Arm finds success with Siemens Aprisa place-and-route

06/12/2024

Arm and Technology Entitlement in Chip Design

Arm is a market leader in semiconductor IP, including interconnect technologies that serve as the backbone of many system-on-chips (SoCs). Part of the success of their processing chips lies in achieving technology entitlement. At the last User2User conference, Arm principal engineer John Mitchell described technology entitlement as more than just chip performance; it means getting the most out of a given design technology. In addition to the key metrics in IC place-and-route—performance, power, and area (PPA)— technology entitlement at Arm includes being able to get the most optimal performance, power and area per unit micron during design implementation.

Interconnect Design Challenges

The topic of technology entitlement in Mitchell’s presentation led to a discussion around the challenges of their interconnect designs. They found that the interconnect performance has a significant impact on the system in which it operates. “For various workloads, every 5 ns of latency we can reduce in the interconnect, we get a 1% performance increase in our CPU core,” Mitchell said. This is illustrated in Figure 1.

Figure 1. Performance measured on SPEC2k6 – “big core” with 1 MB and 4 MB L3.

Arm offers solutions for optimizing interconnect designs, and they have been using a hand-crafted method to achieve technology entitlement. However, to realize their hopes for improved time to market, they need a fully automated place-and-route solution that understands interconnect designs.

Siemens Aprisa Solution

This is where Aprisa enters the story. Arm began a trial of the Aprisa IC place-and-route tool from Siemens, and looked at how Aprisa resolved a few key implementation challenges, including:

  • Global register placement
  • Global routing and track assignment to reduce SI
  • Co-optimizing buffer/layer/NDR

Mitchell said they had just taped out a test chip for the Morello program demonstrator, which aims to develop a more secure hardware architecture for processors. The SoC, however, was in a different technology, with different options and interconnect, and was optimized differently.  Therefore, all of the technology investigation, the design investigation and the setup had to be redone to build this system which proved to be the perfect case to see how long it would take to do in their current methodology, vs with Aprisa, and find out if the Siemens solution could match their results.

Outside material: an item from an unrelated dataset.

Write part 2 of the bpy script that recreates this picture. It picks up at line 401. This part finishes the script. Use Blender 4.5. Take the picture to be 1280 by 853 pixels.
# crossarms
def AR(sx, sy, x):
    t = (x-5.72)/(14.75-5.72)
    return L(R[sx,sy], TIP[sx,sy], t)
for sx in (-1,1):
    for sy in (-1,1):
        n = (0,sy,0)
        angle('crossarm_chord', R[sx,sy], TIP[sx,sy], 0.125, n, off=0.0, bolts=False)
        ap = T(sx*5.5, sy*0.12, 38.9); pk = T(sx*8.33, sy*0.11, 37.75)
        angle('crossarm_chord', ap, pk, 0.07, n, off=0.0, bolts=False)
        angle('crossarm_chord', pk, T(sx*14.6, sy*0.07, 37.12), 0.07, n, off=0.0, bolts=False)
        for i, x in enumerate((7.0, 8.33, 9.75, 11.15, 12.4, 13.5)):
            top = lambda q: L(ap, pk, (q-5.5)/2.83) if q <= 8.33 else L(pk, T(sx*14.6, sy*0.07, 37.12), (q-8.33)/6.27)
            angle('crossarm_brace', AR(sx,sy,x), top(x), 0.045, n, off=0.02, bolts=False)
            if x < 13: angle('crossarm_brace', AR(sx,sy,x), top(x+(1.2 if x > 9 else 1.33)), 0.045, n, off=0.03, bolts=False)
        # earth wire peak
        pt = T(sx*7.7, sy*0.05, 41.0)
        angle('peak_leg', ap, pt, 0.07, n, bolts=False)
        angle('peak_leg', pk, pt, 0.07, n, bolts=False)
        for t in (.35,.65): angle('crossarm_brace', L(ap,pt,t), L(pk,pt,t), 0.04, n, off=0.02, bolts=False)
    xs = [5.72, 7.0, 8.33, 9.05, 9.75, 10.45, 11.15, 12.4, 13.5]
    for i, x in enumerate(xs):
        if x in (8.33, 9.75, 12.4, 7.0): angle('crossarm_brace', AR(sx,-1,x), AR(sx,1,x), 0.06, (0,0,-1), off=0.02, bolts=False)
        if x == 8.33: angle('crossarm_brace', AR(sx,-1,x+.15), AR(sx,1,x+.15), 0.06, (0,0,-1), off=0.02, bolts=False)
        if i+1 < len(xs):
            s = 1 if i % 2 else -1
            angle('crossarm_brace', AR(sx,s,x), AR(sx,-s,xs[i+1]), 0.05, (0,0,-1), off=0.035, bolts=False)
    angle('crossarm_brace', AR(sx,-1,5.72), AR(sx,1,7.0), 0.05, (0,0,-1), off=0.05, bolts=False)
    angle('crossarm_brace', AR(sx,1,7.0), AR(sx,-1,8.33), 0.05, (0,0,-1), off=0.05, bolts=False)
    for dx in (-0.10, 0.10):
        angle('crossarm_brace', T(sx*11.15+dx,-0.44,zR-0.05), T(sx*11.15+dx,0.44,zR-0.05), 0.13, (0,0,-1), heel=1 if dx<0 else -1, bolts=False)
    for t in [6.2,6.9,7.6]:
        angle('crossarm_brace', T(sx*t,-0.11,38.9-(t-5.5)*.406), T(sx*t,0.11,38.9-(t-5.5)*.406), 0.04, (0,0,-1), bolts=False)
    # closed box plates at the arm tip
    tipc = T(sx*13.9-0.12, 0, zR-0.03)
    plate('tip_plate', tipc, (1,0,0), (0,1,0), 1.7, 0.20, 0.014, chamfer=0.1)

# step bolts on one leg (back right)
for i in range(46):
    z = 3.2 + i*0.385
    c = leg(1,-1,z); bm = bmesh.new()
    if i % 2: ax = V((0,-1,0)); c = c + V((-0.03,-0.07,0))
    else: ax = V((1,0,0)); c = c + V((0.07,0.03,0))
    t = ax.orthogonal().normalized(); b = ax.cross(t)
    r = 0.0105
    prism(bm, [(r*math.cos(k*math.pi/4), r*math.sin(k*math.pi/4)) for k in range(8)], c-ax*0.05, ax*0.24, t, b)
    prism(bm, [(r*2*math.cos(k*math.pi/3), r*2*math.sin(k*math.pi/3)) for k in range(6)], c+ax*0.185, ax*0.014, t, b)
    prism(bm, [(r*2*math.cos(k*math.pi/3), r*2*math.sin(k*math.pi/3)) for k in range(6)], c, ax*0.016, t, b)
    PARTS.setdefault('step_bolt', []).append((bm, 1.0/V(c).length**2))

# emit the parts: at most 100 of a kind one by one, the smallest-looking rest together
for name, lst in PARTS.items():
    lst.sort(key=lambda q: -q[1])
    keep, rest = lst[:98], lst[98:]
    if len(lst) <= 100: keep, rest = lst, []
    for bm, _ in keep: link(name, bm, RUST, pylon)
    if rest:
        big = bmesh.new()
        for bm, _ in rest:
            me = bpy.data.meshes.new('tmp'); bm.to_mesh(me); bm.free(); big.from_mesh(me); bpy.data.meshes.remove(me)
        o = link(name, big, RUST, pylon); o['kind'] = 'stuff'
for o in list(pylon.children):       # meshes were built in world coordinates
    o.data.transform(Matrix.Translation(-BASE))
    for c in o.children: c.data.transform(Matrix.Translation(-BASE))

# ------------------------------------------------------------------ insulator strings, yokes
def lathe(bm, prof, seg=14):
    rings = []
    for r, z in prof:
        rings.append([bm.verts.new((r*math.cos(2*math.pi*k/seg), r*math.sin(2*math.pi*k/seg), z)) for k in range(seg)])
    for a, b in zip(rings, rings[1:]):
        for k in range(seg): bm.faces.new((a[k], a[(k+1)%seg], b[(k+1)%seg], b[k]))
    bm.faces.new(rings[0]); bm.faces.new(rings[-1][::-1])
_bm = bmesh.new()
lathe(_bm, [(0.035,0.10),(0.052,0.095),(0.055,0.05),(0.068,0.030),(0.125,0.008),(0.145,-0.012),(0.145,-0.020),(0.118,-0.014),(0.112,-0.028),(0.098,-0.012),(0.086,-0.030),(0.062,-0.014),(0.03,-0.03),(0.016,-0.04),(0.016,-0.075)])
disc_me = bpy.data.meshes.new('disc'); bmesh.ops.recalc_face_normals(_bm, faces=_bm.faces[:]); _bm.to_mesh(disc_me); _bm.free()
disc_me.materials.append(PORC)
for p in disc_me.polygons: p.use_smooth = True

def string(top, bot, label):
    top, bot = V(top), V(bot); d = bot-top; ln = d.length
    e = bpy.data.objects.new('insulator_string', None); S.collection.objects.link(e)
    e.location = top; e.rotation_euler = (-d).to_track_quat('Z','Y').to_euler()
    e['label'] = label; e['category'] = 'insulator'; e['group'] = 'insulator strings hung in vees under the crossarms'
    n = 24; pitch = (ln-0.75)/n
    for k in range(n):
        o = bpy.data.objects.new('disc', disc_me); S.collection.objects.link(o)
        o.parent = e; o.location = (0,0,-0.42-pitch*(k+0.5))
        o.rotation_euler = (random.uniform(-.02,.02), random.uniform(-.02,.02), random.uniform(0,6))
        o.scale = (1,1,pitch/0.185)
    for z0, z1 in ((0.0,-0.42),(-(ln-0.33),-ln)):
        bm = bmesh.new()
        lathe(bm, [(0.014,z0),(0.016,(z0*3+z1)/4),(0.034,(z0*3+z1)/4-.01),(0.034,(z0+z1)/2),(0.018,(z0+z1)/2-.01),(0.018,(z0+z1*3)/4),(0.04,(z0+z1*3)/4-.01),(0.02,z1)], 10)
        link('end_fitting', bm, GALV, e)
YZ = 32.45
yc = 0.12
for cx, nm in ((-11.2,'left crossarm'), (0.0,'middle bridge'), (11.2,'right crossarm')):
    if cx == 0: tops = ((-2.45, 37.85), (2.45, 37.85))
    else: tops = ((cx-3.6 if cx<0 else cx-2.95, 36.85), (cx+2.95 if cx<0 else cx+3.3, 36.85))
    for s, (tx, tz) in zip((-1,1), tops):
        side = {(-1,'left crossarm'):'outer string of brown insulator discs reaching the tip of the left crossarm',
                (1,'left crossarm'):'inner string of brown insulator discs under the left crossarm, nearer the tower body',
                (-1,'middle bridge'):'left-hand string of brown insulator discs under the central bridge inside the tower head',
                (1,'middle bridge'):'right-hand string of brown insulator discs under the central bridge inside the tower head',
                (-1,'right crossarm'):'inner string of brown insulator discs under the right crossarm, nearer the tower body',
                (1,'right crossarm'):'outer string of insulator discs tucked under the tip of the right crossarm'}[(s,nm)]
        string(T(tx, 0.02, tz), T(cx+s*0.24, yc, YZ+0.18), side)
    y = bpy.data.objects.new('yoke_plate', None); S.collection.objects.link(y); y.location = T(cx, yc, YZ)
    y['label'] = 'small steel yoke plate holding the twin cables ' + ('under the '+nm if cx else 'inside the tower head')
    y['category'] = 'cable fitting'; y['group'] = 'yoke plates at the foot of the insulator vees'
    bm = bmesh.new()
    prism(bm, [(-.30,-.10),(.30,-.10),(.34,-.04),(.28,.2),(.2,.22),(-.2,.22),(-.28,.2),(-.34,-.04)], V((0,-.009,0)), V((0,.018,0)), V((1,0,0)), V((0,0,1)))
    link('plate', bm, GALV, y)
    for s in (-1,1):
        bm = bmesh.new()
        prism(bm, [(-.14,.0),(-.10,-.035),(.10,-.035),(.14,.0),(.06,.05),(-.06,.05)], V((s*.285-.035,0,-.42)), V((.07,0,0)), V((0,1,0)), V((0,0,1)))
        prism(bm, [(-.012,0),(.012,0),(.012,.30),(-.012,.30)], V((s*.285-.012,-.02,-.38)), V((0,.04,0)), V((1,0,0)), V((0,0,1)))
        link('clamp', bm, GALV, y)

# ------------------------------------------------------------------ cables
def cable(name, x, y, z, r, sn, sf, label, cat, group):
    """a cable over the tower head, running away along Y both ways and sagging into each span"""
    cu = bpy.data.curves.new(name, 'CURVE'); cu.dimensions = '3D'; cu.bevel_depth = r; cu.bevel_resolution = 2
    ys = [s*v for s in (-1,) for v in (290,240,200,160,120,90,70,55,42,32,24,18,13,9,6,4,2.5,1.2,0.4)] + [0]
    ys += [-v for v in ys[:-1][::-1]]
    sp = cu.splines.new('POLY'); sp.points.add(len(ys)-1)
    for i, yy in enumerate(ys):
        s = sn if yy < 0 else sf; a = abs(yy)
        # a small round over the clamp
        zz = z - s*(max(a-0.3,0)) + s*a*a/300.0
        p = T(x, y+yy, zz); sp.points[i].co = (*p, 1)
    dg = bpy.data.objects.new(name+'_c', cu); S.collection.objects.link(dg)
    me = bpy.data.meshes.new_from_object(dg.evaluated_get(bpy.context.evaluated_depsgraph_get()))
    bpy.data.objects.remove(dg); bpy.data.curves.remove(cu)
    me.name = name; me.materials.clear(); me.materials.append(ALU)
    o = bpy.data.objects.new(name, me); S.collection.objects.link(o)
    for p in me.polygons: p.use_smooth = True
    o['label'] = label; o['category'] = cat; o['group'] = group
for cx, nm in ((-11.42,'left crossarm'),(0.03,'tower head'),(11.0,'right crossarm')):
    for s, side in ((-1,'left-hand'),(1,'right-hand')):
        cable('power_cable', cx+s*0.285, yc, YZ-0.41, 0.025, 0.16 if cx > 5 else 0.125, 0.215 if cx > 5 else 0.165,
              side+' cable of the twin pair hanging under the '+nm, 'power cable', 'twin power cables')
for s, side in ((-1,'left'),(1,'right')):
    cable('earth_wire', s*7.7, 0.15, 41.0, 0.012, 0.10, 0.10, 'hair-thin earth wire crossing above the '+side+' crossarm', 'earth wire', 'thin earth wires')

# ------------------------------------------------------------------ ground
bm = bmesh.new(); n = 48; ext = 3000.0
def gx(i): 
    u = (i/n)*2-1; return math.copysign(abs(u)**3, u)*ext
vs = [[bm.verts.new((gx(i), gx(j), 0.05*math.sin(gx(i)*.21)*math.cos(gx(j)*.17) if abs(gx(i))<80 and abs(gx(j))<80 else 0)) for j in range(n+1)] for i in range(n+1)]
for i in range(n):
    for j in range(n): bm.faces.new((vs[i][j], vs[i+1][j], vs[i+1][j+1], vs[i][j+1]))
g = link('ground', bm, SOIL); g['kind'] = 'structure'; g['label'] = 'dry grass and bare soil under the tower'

Aprisa was used on the top-level interconnect; about 1.5 million placeable instances. “We didn’t want to just look at the high level and say, yes, it was able to close timing. We wanted to see if it had a proper understanding of the technology and was able to capitalize on it in the way we can with our hand-crafted methods,” said Mitchell. Figure 2 shows the SoC.

Figure 2. Arm chip.

Results from Using Aprisa

Results were better than expected. The global placement was similar to Arm’s traditional results, but Aprisa made better use of the available space given that the modules were not constrained to specific bounding boxes, and it could spread some key logic producing a somewhat more refined result. The Aprisa global routing and track assignment resulted in lower net capacitance and significantly less signal integrity issues.

“Overall, Aprisa achieved 90% of technology entitlement at the push of a button,” said Mitchell.

The Aprisa team takes pride in the out-of-the-box experience. The software comes with a reference flow, is easy to use and easy to customize. A built-in design wizard helps with initial design setup and scripting customization. Aprisa is certified for advanced process nodes from the major foundries, including the TSMC N5/N4 processes.

Arm plans future trials with Aprisa to match what they get from their hand-crafted flow at the most advanced nodes, and to explore routing for power reduction.